══ Task input ══

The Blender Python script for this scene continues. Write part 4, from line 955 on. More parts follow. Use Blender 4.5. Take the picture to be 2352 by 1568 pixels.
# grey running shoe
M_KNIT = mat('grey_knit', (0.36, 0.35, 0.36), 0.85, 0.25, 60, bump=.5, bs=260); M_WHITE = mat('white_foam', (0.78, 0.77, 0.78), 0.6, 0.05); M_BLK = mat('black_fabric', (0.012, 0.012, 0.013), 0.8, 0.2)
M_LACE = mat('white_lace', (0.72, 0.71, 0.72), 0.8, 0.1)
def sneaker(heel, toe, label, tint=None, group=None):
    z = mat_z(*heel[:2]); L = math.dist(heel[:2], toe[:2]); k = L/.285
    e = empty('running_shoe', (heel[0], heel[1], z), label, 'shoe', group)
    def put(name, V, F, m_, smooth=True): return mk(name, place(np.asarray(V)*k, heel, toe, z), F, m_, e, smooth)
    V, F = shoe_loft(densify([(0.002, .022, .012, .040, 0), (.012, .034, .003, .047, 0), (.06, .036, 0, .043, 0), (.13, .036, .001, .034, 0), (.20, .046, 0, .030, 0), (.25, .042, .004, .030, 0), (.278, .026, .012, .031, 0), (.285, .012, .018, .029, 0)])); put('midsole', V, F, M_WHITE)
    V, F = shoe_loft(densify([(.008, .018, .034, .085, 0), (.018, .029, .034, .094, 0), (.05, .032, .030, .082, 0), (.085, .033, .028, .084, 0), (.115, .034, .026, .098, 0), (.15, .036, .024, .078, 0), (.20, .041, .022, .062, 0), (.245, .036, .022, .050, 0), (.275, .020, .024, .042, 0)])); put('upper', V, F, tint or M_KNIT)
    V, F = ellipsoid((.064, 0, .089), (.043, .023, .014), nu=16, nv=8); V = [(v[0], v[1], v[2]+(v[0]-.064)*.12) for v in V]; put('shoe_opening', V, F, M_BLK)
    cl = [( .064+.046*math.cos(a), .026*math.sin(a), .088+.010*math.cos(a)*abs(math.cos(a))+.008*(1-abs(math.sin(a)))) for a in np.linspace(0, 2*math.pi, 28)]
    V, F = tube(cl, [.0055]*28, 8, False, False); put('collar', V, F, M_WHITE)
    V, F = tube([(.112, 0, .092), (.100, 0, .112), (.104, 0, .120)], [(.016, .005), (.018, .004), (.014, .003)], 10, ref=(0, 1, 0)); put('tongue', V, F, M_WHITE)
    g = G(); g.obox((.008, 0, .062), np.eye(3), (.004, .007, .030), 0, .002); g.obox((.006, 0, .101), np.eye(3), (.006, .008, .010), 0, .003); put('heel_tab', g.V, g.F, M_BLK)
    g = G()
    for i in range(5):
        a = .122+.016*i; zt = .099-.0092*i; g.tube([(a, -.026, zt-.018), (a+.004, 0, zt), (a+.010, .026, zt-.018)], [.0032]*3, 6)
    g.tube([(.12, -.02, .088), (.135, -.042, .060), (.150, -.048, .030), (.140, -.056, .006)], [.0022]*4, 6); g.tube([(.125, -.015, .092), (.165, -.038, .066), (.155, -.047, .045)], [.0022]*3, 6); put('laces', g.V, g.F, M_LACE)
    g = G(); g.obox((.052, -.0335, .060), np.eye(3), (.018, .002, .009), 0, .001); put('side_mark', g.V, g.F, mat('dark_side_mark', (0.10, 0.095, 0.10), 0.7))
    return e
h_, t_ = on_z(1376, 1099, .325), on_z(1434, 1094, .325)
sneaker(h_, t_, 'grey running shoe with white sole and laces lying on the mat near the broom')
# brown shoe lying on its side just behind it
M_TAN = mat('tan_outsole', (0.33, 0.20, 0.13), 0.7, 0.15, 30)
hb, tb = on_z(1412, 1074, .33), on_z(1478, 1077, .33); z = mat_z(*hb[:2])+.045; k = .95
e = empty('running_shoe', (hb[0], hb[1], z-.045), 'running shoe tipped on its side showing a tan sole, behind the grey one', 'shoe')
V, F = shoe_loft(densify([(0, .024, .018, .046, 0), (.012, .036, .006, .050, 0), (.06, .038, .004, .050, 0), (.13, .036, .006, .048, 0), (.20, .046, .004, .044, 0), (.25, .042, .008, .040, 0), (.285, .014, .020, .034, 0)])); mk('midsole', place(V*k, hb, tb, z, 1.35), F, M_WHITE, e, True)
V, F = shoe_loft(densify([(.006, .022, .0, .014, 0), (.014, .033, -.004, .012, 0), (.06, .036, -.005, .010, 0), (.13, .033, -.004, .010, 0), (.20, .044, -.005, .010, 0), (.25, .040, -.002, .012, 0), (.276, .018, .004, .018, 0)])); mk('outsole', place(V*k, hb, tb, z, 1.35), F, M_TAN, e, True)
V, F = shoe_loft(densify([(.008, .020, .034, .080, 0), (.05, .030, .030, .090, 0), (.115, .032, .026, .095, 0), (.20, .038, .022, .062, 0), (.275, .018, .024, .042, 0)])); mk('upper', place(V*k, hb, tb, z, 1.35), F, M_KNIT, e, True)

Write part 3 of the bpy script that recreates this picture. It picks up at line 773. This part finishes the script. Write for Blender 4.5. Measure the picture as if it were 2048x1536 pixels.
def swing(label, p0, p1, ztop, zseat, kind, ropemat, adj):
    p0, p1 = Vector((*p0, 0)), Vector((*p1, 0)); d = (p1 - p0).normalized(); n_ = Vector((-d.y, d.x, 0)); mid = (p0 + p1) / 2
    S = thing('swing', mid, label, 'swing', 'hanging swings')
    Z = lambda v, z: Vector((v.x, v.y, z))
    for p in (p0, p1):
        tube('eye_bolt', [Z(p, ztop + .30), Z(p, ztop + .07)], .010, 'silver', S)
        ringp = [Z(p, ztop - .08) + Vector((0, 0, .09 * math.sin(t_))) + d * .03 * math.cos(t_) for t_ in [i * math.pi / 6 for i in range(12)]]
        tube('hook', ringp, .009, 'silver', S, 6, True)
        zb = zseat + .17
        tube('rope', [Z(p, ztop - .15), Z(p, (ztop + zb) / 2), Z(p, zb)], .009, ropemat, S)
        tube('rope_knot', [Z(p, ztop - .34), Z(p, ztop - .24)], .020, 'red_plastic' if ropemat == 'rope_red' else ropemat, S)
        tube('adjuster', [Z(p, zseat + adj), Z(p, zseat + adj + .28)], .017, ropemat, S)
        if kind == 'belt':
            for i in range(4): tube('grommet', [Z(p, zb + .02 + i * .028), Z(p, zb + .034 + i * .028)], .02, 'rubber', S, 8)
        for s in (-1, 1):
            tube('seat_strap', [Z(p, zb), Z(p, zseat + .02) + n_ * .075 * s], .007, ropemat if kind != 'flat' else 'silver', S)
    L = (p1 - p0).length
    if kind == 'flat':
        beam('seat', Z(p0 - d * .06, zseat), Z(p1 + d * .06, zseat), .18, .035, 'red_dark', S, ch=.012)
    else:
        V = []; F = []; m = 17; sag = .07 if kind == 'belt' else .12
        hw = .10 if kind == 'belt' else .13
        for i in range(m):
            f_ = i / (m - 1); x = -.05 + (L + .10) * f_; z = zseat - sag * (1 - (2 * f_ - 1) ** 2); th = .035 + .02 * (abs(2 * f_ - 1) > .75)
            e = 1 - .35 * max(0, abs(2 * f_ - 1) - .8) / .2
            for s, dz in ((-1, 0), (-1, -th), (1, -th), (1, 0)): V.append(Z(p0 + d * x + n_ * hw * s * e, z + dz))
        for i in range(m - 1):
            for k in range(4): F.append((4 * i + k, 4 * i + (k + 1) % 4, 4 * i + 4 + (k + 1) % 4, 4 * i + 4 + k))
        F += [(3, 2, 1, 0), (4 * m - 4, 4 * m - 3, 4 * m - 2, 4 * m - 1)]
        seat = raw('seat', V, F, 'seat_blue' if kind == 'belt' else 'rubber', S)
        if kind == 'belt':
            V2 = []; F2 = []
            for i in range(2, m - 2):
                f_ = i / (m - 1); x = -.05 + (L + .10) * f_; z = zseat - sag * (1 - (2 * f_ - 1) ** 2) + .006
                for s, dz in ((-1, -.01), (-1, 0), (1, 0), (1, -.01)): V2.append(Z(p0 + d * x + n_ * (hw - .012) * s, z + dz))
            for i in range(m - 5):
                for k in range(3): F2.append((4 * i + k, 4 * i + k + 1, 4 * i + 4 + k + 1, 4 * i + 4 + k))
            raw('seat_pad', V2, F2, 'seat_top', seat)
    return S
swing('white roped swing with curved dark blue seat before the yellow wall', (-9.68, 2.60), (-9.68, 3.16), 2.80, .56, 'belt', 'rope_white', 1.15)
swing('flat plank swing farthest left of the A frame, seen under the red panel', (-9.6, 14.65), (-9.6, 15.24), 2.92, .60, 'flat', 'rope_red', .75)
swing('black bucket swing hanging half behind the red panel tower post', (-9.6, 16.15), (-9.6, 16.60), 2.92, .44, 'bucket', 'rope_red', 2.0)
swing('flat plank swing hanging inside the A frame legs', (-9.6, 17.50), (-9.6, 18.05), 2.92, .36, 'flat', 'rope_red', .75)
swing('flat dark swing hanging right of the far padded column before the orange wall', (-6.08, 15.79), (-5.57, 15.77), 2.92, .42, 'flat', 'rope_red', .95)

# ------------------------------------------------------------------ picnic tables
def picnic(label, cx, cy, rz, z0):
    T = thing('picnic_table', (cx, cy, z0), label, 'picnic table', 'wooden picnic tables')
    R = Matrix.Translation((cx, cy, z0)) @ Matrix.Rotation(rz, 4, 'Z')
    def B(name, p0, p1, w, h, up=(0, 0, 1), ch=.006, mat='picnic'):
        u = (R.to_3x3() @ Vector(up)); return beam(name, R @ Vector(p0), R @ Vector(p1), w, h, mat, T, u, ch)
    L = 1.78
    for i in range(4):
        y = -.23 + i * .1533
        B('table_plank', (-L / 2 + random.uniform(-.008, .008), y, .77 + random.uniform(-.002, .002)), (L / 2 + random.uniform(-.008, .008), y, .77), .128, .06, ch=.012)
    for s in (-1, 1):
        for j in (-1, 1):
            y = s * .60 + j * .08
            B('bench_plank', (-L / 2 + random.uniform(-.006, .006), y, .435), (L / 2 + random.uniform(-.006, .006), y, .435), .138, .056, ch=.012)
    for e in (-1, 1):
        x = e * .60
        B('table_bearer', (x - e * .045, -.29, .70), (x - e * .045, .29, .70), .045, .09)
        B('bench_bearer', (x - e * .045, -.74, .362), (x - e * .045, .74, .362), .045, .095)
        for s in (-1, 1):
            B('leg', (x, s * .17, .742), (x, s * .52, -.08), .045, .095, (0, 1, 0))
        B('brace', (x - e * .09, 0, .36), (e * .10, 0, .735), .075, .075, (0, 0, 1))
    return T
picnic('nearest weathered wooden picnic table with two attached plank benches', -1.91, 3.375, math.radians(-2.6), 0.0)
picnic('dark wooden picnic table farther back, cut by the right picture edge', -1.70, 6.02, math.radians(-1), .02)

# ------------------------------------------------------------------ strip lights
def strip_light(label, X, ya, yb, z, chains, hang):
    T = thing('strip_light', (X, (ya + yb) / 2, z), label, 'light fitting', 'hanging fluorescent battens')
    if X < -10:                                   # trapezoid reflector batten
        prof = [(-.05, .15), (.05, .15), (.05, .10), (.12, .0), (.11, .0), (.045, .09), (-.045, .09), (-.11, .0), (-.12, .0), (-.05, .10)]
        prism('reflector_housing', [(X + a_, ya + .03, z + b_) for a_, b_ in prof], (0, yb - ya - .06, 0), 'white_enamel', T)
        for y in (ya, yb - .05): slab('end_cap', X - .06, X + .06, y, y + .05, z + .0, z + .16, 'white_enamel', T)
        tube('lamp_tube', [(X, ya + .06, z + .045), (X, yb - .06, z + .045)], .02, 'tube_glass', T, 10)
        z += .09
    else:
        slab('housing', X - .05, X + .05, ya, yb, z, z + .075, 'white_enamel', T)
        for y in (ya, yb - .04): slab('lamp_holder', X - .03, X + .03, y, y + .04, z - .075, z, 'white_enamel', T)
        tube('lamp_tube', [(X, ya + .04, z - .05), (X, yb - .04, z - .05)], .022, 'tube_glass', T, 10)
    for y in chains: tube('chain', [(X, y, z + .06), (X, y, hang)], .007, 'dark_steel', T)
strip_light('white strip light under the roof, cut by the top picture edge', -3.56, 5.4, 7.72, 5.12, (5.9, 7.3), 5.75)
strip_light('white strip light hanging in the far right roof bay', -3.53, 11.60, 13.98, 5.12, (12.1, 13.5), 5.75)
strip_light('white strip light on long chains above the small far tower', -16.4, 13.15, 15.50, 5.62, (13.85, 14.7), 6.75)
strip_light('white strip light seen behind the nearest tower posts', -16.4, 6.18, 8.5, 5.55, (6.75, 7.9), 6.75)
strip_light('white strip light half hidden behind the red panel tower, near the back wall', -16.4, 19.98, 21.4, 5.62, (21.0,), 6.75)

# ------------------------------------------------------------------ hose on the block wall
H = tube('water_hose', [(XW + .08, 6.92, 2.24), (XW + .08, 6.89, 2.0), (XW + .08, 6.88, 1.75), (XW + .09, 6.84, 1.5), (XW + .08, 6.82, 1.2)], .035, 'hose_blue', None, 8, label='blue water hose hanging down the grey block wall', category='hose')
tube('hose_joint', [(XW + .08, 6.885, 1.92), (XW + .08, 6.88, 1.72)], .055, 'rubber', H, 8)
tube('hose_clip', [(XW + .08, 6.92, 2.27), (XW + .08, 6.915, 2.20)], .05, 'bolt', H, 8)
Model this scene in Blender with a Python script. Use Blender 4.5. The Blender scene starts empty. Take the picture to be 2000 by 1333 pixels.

═══

• _Stated problem_: Find the string "picture" in the entries above and return each line that holds it.

• _The solution_:
The Blender Python script for this scene continues. Write part 4, from line 955 on. More parts follow. Use Blender 4.5. Take the picture to be 2352 by 1568 pixels.
Write part 3 of the bpy script that recreates this picture. It picks up at line 773. This part finishes the script. Write for Blender 4.5. Measure the picture as if it were 2048x1536 pixels.
picnic('dark wooden picnic table farther back, cut by the right picture edge', -1.70, 6.02, math.radians(-1), .02)
strip_light('white strip light under the roof, cut by the top picture edge', -3.56, 5.4, 7.72, 5.12, (5.9, 7.3), 5.75)
Model this scene in Blender with a Python script. Use Blender 4.5. The Blender scene starts empty. Take the picture to be 2000 by 1333 pixels.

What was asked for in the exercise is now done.